Raunchy yet riveting: When queer meets classical

Indian classical dance performance Bent Bollywood breaks free of pre-conceived notions of gender in art

Indian classical dance performance ‘Bent Bollywood’ breaks free of pre-conceived notions of gender in art

Two classically trained dancers are putting on a queer show called Bent Bollywood. How do these two worlds come together in performance? And where does Bollywood fit into all this? I really didn’t know what to expect when I sat down in the intimate theatre at the Mechanics Institute, on 26 February 2017.

Bent Bollywood revealed itself to be breath-takingly gorgeous, possibly the sexiest thing I have ever seen. From excellence in craft, to stage presence, the depth of content, to sheer entertainment value, I was mesmerised. Too stunned to even clap, as soon as the one-hour ended, my first thought was, ‘I have to watch this again.’

And I wasn’t the only one who felt this way. The sold-out show got a much-deserved standing ovation.

The show has been directed and performed by Raina Peterson and Govind Pillai. It rips apart all pre-conceived notions of gender and does so with a whole lot of bravado.

It opens with the perfect symbol, a piece on Sri Ardhanaareeshvara: a Hindu god who is half male, half female.

Next came Raina’s spell-binding solo, titled ‘Dust’. As she used gendered mudras (hand gestures from classical Indian dance), and symbolically turned them into dust, one felt that you could literally see the sand escaping from her fingers. The unique combination of her Mohiniyattam dance and belly dance training lends her an enigmatic presence on stage.

Indian classical dance performance Bent Bollywood breaks free of pre-conceived notions of gender in art

As a contrast, Govind’s solo got the audience giggling as he played (very cheekily) with his prop: a Bonds underwear. Govind explained that, “Bonds is a very Australian symbol. And this show is about what it is like to be queer, here in Australia.”

His solo moved into an upbeat Bharatnatyam (classical dance) routine, juxtaposed with techno music. The unexpected merging of these two diverse worlds was strangely liberating.

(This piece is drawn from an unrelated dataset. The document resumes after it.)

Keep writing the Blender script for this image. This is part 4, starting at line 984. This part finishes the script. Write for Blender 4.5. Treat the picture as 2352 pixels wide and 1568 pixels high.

As the show progressed into duets, Raina and Govind proved to be a perfect match for each other. Govind’s sheer vulnerability, complemented Raina’s controlled strong presence beautifully. Where Govind’s mastery of his facial expressions stood out, one was just awestruck by Raina’s control over her body. She moved like water, or air, or an animal! A highlight was their twist on the ‘wet sari’ scene; funny, symbolic and powerful.

The pace of the show was brilliant, packed with one surprise after another, with a jaw-dropping climactic ending. One audience member remarked, “Everyone wants to just be who they are.” And that is what I feel the show represented—the courage to live in a full expression of your personal truth.

Raunchy, graceful, relevant and courageous, Bent Bollywood is a brilliant production that has dared to break rules and cross boundaries. And in the best way possible!

Bent Bollywood runs again from 31 January till 3 February at 7.30pm at Mechanics Institute, 270 Sydney Rd, Brunswick.